Klasik dönemlerde yazılmış bazı tıp eserlerinde baykuşun her organının tıp açısından önemli özellikleri olduğu, bazı hastalıkların tedavisinde kullanıldığı belirtilir.

Dün yolum düştü Tûs viranelerine,
Baktım baykuş konmuş tavusun yerine.
Sordum: “Var mı hanerin bu viranelerden?”
Cevap verdi: “Haberim şu: yazık, yazık!” (ŞEHÎD-İ BELHÎ)

Mûbede ne güzel söyledi Sogdlu köylü:
Çıkamaz şahin yumurtasından hiç baykuş. (FİRDEVSÎ)

Var bir iki viranem benim bu şehirde,
Baykuş değilim ki, ne yaparım ben viranede? (HÂKÂNÎ-Yİ ŞÎRVÂNÎ)

Geldi baykuş, huzura bir deli gibi,
“Ben viraneleri seçmişim” dedi.
Harabelerde yer yaparım sıkıntıyla,
Harabelerde bulunur çünkü hazineler.
Hazine aşkı harabelerin yolunu gösterdi bana,
Erişmek için hazineye tek yol harap olmaktı. (FERİDÜDDÎN ATTÂR)

Efsanelerde uğursuz sayılan baykuş,
Viranelerde hazine bülbülüdür. (NİZÂMÎ-Yİ GENCEVÎ)

Bırak viraneleri inkârcı baykuşlara,
Ne bilirler baykuşlar mamur şehri? (MEVLÂNÂ CELÂLEDDİN)

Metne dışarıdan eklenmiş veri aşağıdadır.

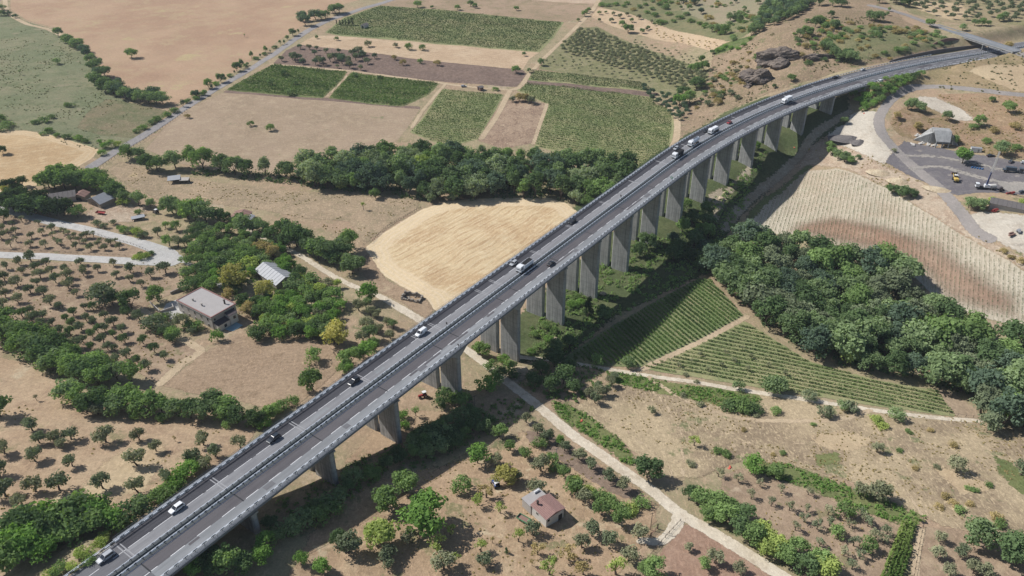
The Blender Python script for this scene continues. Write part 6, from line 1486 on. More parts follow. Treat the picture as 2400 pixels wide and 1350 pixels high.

Senin gibi bir baykuş yaraşır mı İrem bağına?
Bülbül bile yol bulamadı benim bahçeme! (MEVLÂNÂ CELÂLEDDİN)

Dar görüşlü ve zayıf biriymişsin sen,
O yüzden Humâyı bıraktın da baykuşla oldun sen. (SA’DÎ-Yİ ŞÎRÂZÎ)
Yılan mısın sen, sokuyorsun her gördüğünü?
Yoksa baykuş musun, viraneye çeviriyorsun konduğun yeri? (SA’DÎ-Yİ ŞÎRÂZÎ)

Sen Sidre’de oturan bir şahinsin, makamın felekler senin.
Neden kuruyorsun yuvanı bu harabelerde? (İBN YEMÎN)

Humâ kuşunun artık evlerde yaşadığı bir ülkede,
Düşmez bir daha gölgesi baykuşun bizim çatılarımıza. (SÂİB-İ TEBRÎZÎ)

Viraneye dönmüş göğüsteki gönlün halini hatırlarım,
Baykuş sesi duyduğumda her zaman harabeden. (YAĞMÂ-Yİ CENDEKİ)




KAYNAKÇA: Attâr, Mantıku’t-tayr (Dorc 2), “Hikâyet-i Kûf”; Âzergûn, “Nemâd Der Mantıiku’t-tayr-i Attâr-i Nişâburî,” s. 135; Dihhudâ Luğatnâme, “Coğd” XVI, s. 35, “Bûf” XI, s. 377-378; Kedkenî.